**EXERCISE PROMPT**
Each line containing the word "Python" needs to be copied.

--- BEGIN RECORDS FOR THIS EXERCISE ---

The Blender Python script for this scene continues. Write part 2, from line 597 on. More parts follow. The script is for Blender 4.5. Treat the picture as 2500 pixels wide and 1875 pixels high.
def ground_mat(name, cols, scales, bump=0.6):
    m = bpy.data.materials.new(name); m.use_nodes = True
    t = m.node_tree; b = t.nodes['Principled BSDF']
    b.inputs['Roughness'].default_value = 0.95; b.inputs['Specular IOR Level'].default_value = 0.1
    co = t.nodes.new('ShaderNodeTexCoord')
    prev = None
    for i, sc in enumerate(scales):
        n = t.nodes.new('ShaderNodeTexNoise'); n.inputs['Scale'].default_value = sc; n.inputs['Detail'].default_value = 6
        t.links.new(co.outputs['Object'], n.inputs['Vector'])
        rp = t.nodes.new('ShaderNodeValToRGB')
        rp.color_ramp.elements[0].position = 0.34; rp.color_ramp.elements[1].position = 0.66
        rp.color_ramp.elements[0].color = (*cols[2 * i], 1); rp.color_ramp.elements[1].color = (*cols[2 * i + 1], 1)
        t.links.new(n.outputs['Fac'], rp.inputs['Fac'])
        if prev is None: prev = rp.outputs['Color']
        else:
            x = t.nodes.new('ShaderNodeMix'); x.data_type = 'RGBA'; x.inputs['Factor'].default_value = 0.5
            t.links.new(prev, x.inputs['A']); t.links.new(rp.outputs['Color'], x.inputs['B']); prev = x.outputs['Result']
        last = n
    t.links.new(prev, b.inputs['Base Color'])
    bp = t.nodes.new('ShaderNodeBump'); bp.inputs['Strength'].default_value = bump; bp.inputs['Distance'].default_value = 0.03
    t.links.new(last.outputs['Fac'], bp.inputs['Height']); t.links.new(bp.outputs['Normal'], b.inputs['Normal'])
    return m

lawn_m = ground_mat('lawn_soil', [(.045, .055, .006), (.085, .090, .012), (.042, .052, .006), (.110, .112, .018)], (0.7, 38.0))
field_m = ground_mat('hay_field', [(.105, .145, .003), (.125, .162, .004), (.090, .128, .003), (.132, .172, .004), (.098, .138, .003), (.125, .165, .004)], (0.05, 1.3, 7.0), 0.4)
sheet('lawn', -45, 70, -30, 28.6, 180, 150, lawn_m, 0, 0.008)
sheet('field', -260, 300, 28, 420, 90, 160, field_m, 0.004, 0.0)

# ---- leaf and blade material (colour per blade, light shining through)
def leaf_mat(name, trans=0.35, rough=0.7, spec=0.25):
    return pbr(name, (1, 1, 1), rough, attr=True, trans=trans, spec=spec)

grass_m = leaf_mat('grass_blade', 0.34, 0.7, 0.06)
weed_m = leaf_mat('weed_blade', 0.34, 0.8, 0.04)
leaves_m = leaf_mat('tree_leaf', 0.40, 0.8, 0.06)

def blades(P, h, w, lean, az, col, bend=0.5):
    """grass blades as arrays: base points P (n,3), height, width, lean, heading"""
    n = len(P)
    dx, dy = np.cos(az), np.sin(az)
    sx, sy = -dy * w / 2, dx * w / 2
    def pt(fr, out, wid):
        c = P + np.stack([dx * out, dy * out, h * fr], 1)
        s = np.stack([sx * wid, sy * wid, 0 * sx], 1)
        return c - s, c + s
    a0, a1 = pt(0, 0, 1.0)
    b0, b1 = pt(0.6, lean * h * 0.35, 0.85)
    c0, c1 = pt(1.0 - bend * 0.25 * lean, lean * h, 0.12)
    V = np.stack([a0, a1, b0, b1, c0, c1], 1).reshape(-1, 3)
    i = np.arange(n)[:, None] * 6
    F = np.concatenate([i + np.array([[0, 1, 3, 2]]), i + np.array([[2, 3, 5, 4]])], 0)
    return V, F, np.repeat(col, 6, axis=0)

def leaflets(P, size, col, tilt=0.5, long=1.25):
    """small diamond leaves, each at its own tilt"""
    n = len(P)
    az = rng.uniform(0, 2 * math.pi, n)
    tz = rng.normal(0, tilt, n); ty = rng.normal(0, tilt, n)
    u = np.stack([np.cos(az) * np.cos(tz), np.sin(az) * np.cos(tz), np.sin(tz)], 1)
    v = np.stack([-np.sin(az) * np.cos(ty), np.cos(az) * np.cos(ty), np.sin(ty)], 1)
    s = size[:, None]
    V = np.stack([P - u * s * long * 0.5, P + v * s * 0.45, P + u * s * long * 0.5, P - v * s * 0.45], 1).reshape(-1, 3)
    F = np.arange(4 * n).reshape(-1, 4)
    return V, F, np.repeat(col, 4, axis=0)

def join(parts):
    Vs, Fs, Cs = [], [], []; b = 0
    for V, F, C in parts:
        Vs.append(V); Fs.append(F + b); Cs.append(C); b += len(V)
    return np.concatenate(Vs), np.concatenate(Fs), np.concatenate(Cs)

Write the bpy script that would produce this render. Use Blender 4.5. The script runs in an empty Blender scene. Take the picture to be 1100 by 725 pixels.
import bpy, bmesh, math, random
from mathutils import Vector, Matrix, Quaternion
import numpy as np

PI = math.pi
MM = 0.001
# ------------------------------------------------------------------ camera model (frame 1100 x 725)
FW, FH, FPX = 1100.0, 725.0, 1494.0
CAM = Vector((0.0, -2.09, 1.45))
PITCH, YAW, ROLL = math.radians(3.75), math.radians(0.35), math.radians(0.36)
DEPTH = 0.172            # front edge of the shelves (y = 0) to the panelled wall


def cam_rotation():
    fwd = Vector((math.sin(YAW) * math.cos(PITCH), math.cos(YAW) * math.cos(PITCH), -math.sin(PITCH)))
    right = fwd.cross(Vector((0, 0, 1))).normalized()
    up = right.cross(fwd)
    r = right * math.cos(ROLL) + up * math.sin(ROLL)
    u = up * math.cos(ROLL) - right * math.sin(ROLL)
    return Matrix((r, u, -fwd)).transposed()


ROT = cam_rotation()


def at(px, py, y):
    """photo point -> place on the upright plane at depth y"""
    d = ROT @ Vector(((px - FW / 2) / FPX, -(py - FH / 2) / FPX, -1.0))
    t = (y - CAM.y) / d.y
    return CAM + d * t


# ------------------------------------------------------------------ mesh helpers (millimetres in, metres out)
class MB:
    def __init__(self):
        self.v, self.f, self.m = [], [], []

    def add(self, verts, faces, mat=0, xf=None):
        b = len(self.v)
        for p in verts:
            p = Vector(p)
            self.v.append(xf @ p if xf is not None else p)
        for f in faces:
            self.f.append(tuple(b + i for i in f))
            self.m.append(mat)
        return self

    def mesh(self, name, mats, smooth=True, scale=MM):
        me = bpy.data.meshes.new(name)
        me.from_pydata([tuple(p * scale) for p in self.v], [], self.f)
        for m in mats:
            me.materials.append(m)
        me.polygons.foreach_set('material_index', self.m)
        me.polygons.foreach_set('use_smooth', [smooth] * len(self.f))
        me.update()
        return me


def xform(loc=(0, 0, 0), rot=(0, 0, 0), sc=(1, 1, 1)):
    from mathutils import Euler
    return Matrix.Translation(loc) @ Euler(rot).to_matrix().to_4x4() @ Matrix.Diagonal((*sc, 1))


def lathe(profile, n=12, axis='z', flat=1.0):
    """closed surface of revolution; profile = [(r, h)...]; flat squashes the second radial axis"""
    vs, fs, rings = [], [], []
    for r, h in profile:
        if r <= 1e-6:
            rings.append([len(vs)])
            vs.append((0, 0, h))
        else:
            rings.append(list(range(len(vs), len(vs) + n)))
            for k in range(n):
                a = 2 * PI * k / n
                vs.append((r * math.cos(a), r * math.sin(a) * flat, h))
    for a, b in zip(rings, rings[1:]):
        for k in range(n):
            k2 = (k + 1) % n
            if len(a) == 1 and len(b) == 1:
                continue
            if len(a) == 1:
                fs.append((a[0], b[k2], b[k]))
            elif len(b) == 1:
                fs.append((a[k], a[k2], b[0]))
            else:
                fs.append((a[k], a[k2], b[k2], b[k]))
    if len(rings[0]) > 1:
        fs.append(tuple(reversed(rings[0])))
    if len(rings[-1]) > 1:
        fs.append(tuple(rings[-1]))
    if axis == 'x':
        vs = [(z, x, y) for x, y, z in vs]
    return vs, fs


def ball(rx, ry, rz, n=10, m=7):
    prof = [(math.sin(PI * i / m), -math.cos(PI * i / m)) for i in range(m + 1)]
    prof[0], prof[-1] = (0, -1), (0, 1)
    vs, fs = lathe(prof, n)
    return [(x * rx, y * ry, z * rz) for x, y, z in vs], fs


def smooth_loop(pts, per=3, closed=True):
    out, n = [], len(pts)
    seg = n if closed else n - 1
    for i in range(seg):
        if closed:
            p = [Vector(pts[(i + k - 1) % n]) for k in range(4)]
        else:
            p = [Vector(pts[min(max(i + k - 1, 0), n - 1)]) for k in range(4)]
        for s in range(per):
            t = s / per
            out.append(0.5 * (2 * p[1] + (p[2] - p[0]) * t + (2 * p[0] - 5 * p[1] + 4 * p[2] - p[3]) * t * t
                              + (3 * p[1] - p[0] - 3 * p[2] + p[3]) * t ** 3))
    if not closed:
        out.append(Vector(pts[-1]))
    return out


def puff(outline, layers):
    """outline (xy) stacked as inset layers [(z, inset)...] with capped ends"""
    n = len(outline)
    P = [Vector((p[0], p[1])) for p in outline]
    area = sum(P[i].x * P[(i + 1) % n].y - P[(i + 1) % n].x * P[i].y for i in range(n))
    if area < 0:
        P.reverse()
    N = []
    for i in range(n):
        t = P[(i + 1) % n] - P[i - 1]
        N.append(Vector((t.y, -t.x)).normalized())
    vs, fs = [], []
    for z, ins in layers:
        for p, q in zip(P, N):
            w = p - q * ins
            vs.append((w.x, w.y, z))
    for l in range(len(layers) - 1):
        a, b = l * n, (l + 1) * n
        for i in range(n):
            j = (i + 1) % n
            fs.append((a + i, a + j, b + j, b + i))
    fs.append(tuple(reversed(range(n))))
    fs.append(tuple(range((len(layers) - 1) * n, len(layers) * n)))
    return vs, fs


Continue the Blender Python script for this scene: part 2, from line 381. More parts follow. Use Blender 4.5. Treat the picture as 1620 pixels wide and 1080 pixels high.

--- END RECORDS FOR THIS EXERCISE ---

**THE REPLY**
The Blender Python script for this scene continues. Write part 2, from line 597 on. More parts follow. The script is for Blender 4.5. Treat the picture as 2500 pixels wide and 1875 pixels high.
Continue the Blender Python script for this scene: part 2, from line 381. More parts follow. Use Blender 4.5. Treat the picture as 1620 pixels wide and 1080 pixels high.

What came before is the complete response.